Developer Experience: Coding in K8s
Key Takeaways for AI & Readers
- Inner Loop Efficiency: Standard K8s deployment cycles are slow; specialized tools are needed to enable rapid iteration.
- Networking Bridging: Tools like Telepresence connect your local machine to the cluster network, allowing local code to interact with remote services.
- Automated Sync: Skaffold and Tilt automate the build-push-deploy cycle, triggering updates as soon as you save local files.
- Virtual Clusters: vcluster and Okteto provide isolated, ephemeral environments for developers, reducing "it works on my machine" issues.

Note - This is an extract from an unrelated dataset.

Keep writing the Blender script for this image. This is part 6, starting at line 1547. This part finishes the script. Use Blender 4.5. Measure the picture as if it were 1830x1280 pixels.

The biggest complaint about Kubernetes is that it's slow to develop for. The traditional cycle:
Code -> Build Image -> Push to Registry -> Deploy -> Wait takes minutes.
To be productive, we need a Inner Loop that feels like local development.
1. Local-to-Cluster Bridging (Telepresence)
Instead of moving your code to the cluster, move the cluster's network to your laptop.
💻
Local Laptop
Port: 8080 (Node.js)
K8s Cluster
📦PROD POD
Telepresence swaps a pod in the cluster with a proxy that routes traffic directly to your local machine. You can debug production traffic on your laptop!
Telepresence creates a bidirectional network tunnel. You can:
- Run a process on your laptop.
- It can talk to other Services in the cluster as if it were inside a Pod.
- The cluster can route traffic to YOUR laptop.
2. Live-Reloading (Skaffold / Tilt)
If you must run code inside the cluster, use a tool that automates the rebuild.
- Skaffold: Watches your local files. When you save, it automatically rebuilds the Docker image and
kubectl applys it. - Tilt: Similar to Skaffold but with a beautiful dashboard showing logs for all your microservices at once.
3. Remote Development Environments
Instead of Kind/Minikube, many companies now provide ephemeral "Namespaces-as-a-Service".
- Vcluster: Create a "cluster inside a cluster" for every developer.
- Okteto: Transparently swaps your pod with a development container that syncs files in real-time.